Yahoo!’s has had bad luck for some time, no doubt.
After all, they feature Google as their search engine of choice in 2000… who knew that would propel Google to become a $200B entity whereas Yahoo! has to now wear a butt plug just to avoid being bear-hugged by MSFT? (sorry, I presume, for that imagery), but how else would you describe Yahoo! bending over for Google eight years after Google first began to ride Yahoo! to success and riches?
As a shareholder, I am appalled.
Anyway, as an onlooker, I ask: is that dumb or just unlucky? I don’t know. But in the same vein: YHOO has now cornered itself into really beating the Street’s expectations and upping guidance.

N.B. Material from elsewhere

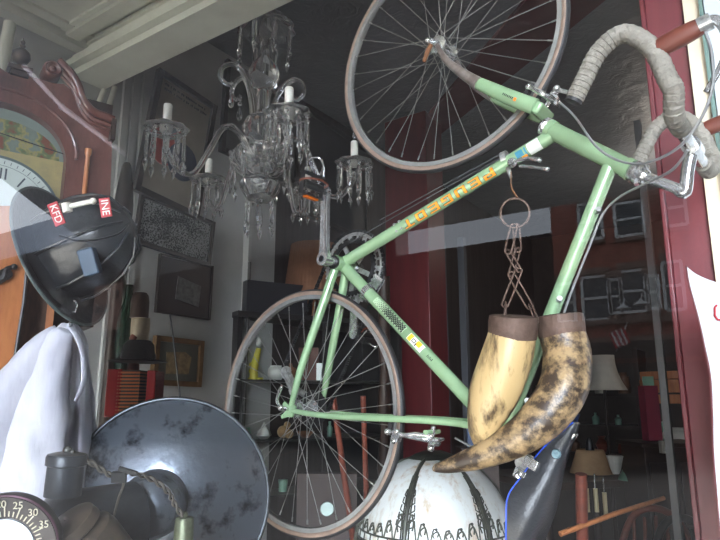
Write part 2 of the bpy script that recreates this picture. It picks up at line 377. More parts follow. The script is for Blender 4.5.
seat = bp_('seat_tube', MB().tube([V((-.004, .01, 0)), SC + (SC).normalized() * .03], .0165, 20), M_green)
bp_('top_tube', MB().tube([SC, TL_], .0155, 20), M_green)
bp_('bottom_bracket', MB().tube([V((0, 0, -.034)), V((0, 0, .034))], .021, 20).tube([V((0, 0, -.04)), V((0, 0, -.03))], .019, 20, mi=1), [M_green, M_darkmetal])
for sg in (-1, 1):
    dz = .062 * sg
    dl = V((RH.x + .012, RH.y + .004, dz))
    bp_('chain_stay', MB().tube(spline([V((-.01, .0, .022 * sg)), V((-.12, .018, .036 * sg)), V((-.3, .045, .056 * sg)), dl]), splr([.0125, .0125, .0105, .0075]), 14), M_green)
    bp_('seat_stay', MB().tube(spline([V((SC.x + .002, SC.y - .008, .021 * sg)), V((SC.x - .03, SC.y - .12, .032 * sg)), V((-.36, .2, .055 * sg)), V((RH.x + .002, RH.y + .014, dz))]), splr([.0085, .0085, .008, .0065]), 12), M_green)
    # dropout plate with slot and eyelets
    pl = [(-.012, .024), (.018, .022), (.02, .006), (.008, -.002), (.012, -.022), (.002, -.026), (-.004, -.012), (-.012, -.006), (-.028, -.016), (-.034, -.008), (-.02, .008)]
    bp_('dropout', MB().prism([V((RH.x + a, RH.y + c, dz - .003)) for a, c in pl], (0, 0, .006)).tube([V((RH.x - .026, RH.y - .008, dz - .005)), V((RH.x - .026, RH.y - .008, dz + .005))], .006, 10), M_green)
br = V((SC.x - .04, SC.y - .12, 0)) ; brc = LB(432, 432, 0)
bp_('stay_bridge', MB().tube([V((brc.x, brc.y, -.03)), V((brc.x, brc.y, .03))], .006), M_green)
bp_('seat_lug', MB().tube([SC - SC.normalized() * .015, SC + SC.normalized() * .034], .0185, 20).tube([SC + V((-.02, .012, -.016)), SC + V((-.02, .012, .016))], .006), M_green)
# fork
CR_ = LB(541, 112)
fk = bp_('fork', MB().box(CR_, (.03, .03, .075), (hx, hx.cross(V((0, 0, 1))), V((0, 0, 1)))), M_green, bevel=.006)
fax = -hx
for sg in (-1, 1):
    pts = [CR_ + V((0, 0, .032 * sg)), LB(510, 97, -.04) .xy.to_3d() + V((0, 0, .036 * sg)), LB(478, 83, -.045).xy.to_3d() + V((0, 0, .042 * sg))]
    bp_('fork_blade', MB().tube(spline(pts), splr([.019, .0185, .0155]), 16, flat=.72, updir=(1, 0, 0)), M_green, parent=fk)
    tip = [pts[2], LB(462, 73, -.047).xy.to_3d() + V((0, 0, .045 * sg)), LB(446, 60, -.05).xy.to_3d() + V((0, 0, .048 * sg)), LB(437, 45, -.05).xy.to_3d() + V((0, 0, .05 * sg))]
    bp_('fork_tip', MB().tube(spline(tip), splr([.0152, .0125, .009, .006]), 14), mat('worn_chrome', s(160, 148, 142), .35, .5, var=s(96, 76, 66), scale=30), parent=fk)
# headset, stem
hs_ = bp_('headset', MB().lathe([(.001, 0), (.019, 0), (.023, .006), (.023, .012), (.018, .014), (.024, .018), (.024, .026), (.017, .03), (.015, .036), (.001, .036)], H1, hx), M_chrome)
bp_('headset', MB().lathe([(.001, 0), (.02, 0), (.023, -.006), (.018, -.009), (.022, -.014), (.017, -.02), (.001, -.02)], H0, hx), M_chrome)
ST = LB(683, 191); SE = V((ST.x + .085, ST.y - .015, 0))
stem = bp_('stem', MB().tube([H1 + hx * .02, ST], .011, 16).tube(spline([ST - hx * .012, ST + hx * .004, (ST + SE) / 2, SE]), [.0125] * 19, 16).tube([SE + V((0, 0, -.022)), SE + V((0, 0, .022))], .018, 16), M_chrome)
def bar(sg):
    return spline([SE, SE + V((0, 0, .09 * sg)), SE + V((.004, 0, .165 * sg)), SE + V((.035, -.006, .198 * sg)), LB(668, 80, -.2).xy.to_3d() + V((0, 0, .2 * sg)), LB(652, 49, -.2).xy.to_3d() + V((0, 0, .203 * sg)), LB(625, 35, -.2).xy.to_3d() + V((0, 0, .205 * sg)), LB(601, 52, -.2).xy.to_3d() + V((0, 0, .206 * sg)), LB(586, 80, -.2).xy.to_3d() + V((0, 0, .207 * sg)), LB(576, 101, -.2).xy.to_3d() + V((0, 0, .208 * sg))], 7)
hb = bp_('handlebar', MB().tube(bar(-1), .012, 12).tube(bar(1), .012, 12), M_chrome)
for sg in (-1, 1):
    pts = bar(sg)[8:]; n = 0; dense = []
    for i in range(len(pts) - 1):
        for k in range(6): dense.append(pts[i].lerp(pts[i + 1], k / 6))
    dense.append(pts[-1])
    bp_('bar_tape', MB().tube(dense, [.0162 + .0014 * ((i % 9) / 9) for i in range(len(dense))], 16), M_tape, parent=hb)
    bp_('end_plug', MB().tube([pts[-1] - (pts[-1] - pts[-2]).normalized() * .002, pts[-1] + (pts[-1] - pts[-2]).normalized() * .006], .0155, 16), M_rubber, parent=hb)
    b0 = LB(655, 52, -.2).xy.to_3d() + V((0, 0, .205 * sg)); b1 = LB(702, 28, -.2).xy.to_3d() + V((0, 0, .207 * sg))
    lv = bp_('brake_lever', MB().tube(spline([b0.lerp(b1, .0), b0.lerp(b1, .35), b0.lerp(b1, .75), b1]), splr([.016, .018, .0175, .015]), 14, flat=.8), M_hood, parent=hb)
    d = (b1 - b0).normalized(); up = V((-d.y, d.x, 0)); 
    lev = [b1 + d * .006, b1 + d * .022 - up * .01, b1 + d * .014 - up * .045, b1 - d * .02 - up * .08, b1 - d * .05 - up * .09]
    lev = [b1, b1 + d * .02, b1 + d * .026 + up * .03, b1 + d * .01 + up * .075, b1 - d * .03 + up * .115]
    bp_('lever_blade', MB().tube(spline(lev), splr([.010, .0085, .007, .006, .005]), 8, flat=.6), M_chrome, parent=lv)
    MB().tube([b1 - d * .004, b1 + d * .016], .0145, 14).build('lever_body', M_alu, lv)
# cables
def wire(name, pts, r, m, par=None, n=8): return bp_(name, MB().tube(spline(pts, n), r, 6), m, par)
wire('brake_cable', [LB(559, 102, -.01), LB(575, 117, -.03), LB(600, 150, -.08), LB(635, 164, -.12), LB(672, 152, -.17), LB(697, 125, -.2), LB(712, 90, -.215), LB(712, 55, -.21), LB(704, 28, -.205)], .0026, M_cable)
wire('brake_cable', [LB(528, 442, -.01), LB(543, 396, -.012), LB(563, 316, -.018), LB(590, 245, -.018), LB(603, 214, -.02), LB(620, 197, -.05), LB(645, 184, -.1), LB(672, 170, -.15), LB(688, 150, -.19)], .0026, M_cable)
for px, py in ((604, 213), (566, 301), (534, 402)):
    c = LB(px - 5, py - 1, 0); bp_('cable_clip', MB().tube([c + V((-.002, 0, -.01)), c + V((.003, .004, -.02))], .006), M_alu)
wire('gear_cable', [LB(505, 156, -.014), LB(440, 191, -.014), LB(380, 225, -.014), LB(350, 243, -.016)], .0013, M_cable_dark)
wire('gear_cable', [LB(505, 152, .01), LB(440, 187, .012), LB(380, 220, .014)], .0013, M_cable_dark)
wire('brake_cable', [LB(455, 438, -.01), LB(470, 446, -.012), LB(486, 455, -.012), LB(500, 458, -.012)], .0024, M_cable)
# shift levers on the down tube
sb = LB(513, 163, -.02)
sh = bp_('shift_lever', MB().lathe([(.001, 0), (.011, 0), (.011, .008), (.007, .014), (.001, .014)], sb, (0, 0, -1)).tube([sb + V((0, 0, -.006)), LB(528, 158, -.03), LB(538, 160, -.034)], [.0045, .004, .005], 8).ball(LB(539, 160, -.034), .006), M_chrome)
bp_('shift_lever', MB().tube([LB(520, 166, .0), LB(533, 167, -.01), LB(546, 169, -.01)], [.0045, .004, .005], 8).ball(LB(547, 169, -.01), .006), M_chrome)
bp_('shifter_clamp', MB().tube([LB(503, 160, 0), LB(508, 158, 0)], .019, 18).tube([LB(508, 168, -.01), LB(511, 178, -.012)], [.006, .004]), M_alu)
for px, py in ((402, 227), (397, 230)): bp_('bottle_boss', MB().tube([LB(px - 3, py - 6, -.01), LB(px, py + 2, -.012)], .004), M_alu)

# wheels
def wheel(c, zz, nm, axle):
    ang = [2 * PI * k / 96 for k in range(96)]
    R = MB(); prof = [(.3205, -.0095), (.3205, .0095), (.3095, .0088), (.3075, .004), (.3075, -.004), (.3095, -.0088)]
    n = len(prof); vs = [V((c.x + r * math.cos(a), c.y + r * math.sin(a), zz + z)) for a in ang for r, z in prof]
    R.add(vs, [(i * n + k, i * n + (k + 1) % n, ((i + 1) % 96) * n + (k + 1) % n, ((i + 1) % 96) * n + k) for i in range(96) for k in range(n)])
    w = bp_('wheel', R, mat('rim_alloy', s(176, 176, 174), .27, .6, var=s(150, 148, 145), scale=40))
    T = MB(); m = 16; vs = []; rr = .0105
    for a in ang:
        for k in range(m):
            t = 2 * PI * k / m; r = .3275 + rr * math.cos(t) * .95; vs.append(V((c.x + r * math.cos(a), c.y + r * math.sin(a), zz + rr * math.sin(t))))
    for i in range(96):
        for k in range(m):
            t = 2 * PI * (k + .5) / m; T.add([], [])
            T.f.append((i * m + k, i * m + (k + 1) % m, ((i + 1) % 96) * m + (k + 1) % m, ((i + 1) % 96) * m + k)); T.m.append(0 if math.cos(t) > .35 else 1)
    T.v = [tuple(v) for v in vs]
    bp_('tyre', T, [M_rubber, M_gum], w)
    S = MB(); hw = .03
    for k in range(36):
        sd = 1 if k % 2 else -1; a = 2 * PI * k / 36; off = (1 if (k // 2) % 2 else -1) * math.radians(72)
        h = V((c.x + .02 * math.cos(a + off), c.y + .02 * math.sin(a + off), zz + sd * hw)); e = V((c.x + .3 * math.cos(a), c.y + .305 * math.sin(a), zz + sd * .002))
        S.tube([h, e], .0011, 5); d = (e - h).normalized(); S.tube([e - d * .012, e], .0022, 6)
    bp_('spokes', S, M_spoke, w)
    bp_('hub', MB().lathe([(.001, -.046), (.008, -.046), (.01, -.034), (.025, -.033), (.026, -.029), (.014, -.026), (.011, 0), (.014, .026), (.026, .029), (.025, .033), (.01, .034), (.008, .046), (.001, .046)], V((c.x, c.y, zz)), (0, 0, 1)).tube([V((c.x, c.y, zz - axle)), V((c.x, c.y, zz + axle))], .0045), M_chrome, w)
    return w
w1 = wheel(RH, 0, 'rear', .075); w2 = wheel(FH, 0, 'front', .064)
# cassette
C = MB()
for i, r in enumerate((.052, .047, .042, .037, .033)):
    z = .034 + i * .0048; tn = int(r * 2 * PI / .0127)
    C.lathe([(.012, z), (r, z), (r, z + .0018), (.012, z + .0018)], RH, (0, 0, 1), n=tn * 2, mod=lambda a, z, tn=tn: 1.0 + (.035 if int(a / (2 * PI) * tn * 2 + .5) % 2 else -.035))
bp_('cassette', C, M_darkmetal, w1)
# quick releases
q = LB(281, 408, -.078); bp_('quick_release', MB().ball(q, .009).tube([V((RH.x, RH.y, -.06)), q], .005).tube(spline([q, LB(277, 400, -.085), LB(281, 388, -.09), LB(282, 386, -.09)], 4), splr([.004, .0045, .0055, .004], 4), 8), M_chrome, w1)
q = LB(428, 41, -.072); bp_('quick_release', MB().ball(q, .009).tube([FH + V((0, 0, -.05)), q], .005), M_chrome, w2)
bp_('quick_release', MB().tube(spline([LB(431, 45, -.07), LB(427, 53, -.075), LB(424, 62, -.075)], 4), splr([.006, .006, .0045], 4), 8), M_rust, w2)
for w_, c in ((w1, RH), (w2, FH)):
    bp_('axle_nut', MB().tube([c + V((0, 0, .058)), c + V((0, 0, .074))], .009, 8), M_chrome, w_)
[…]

YHOO - who has consistently disappointed investors for abour 3 years now - is all of a sudden stepping into the batter’s box facing juiced expectations. This for a company that a mere three months ago bombed and lost all shareholder credibility. Yet now, with a worsening marketplace in the backdrop, suddenly, YHOO is expected to go yard:
Mark Mahaney, Citi: The company needs revenue of more than $1.32 billion, with guidance for the coming quarter of more than $1.37 billion. Anything just in the $1.3-$1.32 billion range would be neutral. He too is looking for some mention of the Google deal.
Either way, it won’t be pretty tomorrow after the market close… by trying to prove to Redmond that they have a bigger you-know-what, they have so upped expectations that they need to be very lucky not to look dumb.
Disclaimer: I’ve sold boatloads of shares, but remain lightly LONG YHOO.